Weather? Or Not?

My friends who live in Las Vegas told me it was snowing there a few weeks ago. Snow in Las Vegas! Hell had literally frozen over. Do you realize how many things had to happen now? I was going to have to pay my BYU parking tickets, eat at Arby’s and set foot in Florida again.

The snow was newsworthy because it was unusual, but I find even ordinary weather interesting. I like discussing the weather, and I think we should all do it more often. It’s a courteous subject, one that can be broached even in the most mixed of company. People used to talk about it all the time, back when more people were farmers and when even non-farmers were at the mercy of the elements due to there being no air conditioning or central heating. Back then, a heat wave or a cold snap affected you. Nowadays, it’s something to complain about, sure, but it doesn’t cause you hardship for any longer than it takes you to scurry from one climate-controlled area to another.

So gone are the days that inspired the witticism, “Everyone talks about the weather, but nobody does anything about it.”? Today, no one even talks about it, and we actually have the technology to do something about it, as explored in the futuristic cautionary tale “Superman III.”

This is too bad. (The lack of weather conversation, I mean, not “Superman III.”) (Although “Superman III” is too bad, too.) The weather is the one subject everyone has feelings about, the one subject everyone actually could discuss. You might not care about religion, politics, art, film or books. But you care about how hot it is outside, or how much precipitation there is, or how beautiful the blue sky is, or how the breeze coming off the lake is just this side of rancid. If religion and politics are the two topics not to discuss in polite company, the weather is their opposite.

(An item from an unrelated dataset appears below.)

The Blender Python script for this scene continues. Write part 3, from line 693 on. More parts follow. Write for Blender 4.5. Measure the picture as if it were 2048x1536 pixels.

If you say, “I sure hate this humidity,” you don’t have to worry that a hard-line humidity proponent is going to accost you with pro-humidity rhetoric and accuse you of being ignorant for not seeing it his way. This is very different from religion and politics, where if you express an opinion, people will get all up in your grill and try to change your mind.

Think of all the pleasant conversations that could be had among strangers, at bus stops and in grocery-store lines, if we would all just talk about the weather. Sure, the citywide book club aims at giving everyone a conversation starter — but that requires reading. Discussing the weather just requires going outside. Or heck, even just looking outside.

And so I enjoy talking about the weather. I like saying to people, “Nice day, isn’t it?” or “Think the rain will let up?”? Apart from making me feel like a character in a Mark Twain novel, it’s a chance to notice the world around me, to remember that we have nature even when tall buildings and loud traffic have infiltrated it. I feel remiss when it’s 6 p.m. and someone says, “Nice day, isn’t it?”? and I realize I hadn’t even noticed. To let a nice day blow past you without paying attention to it — well, that’s just ungrateful. If I were in charge of the days, I wouldn’t go on making nice ones if no one ever noticed them.

Notice the superfluous dig at Arby's. This was to make up for the dig at them in my last City Weekly column being removed.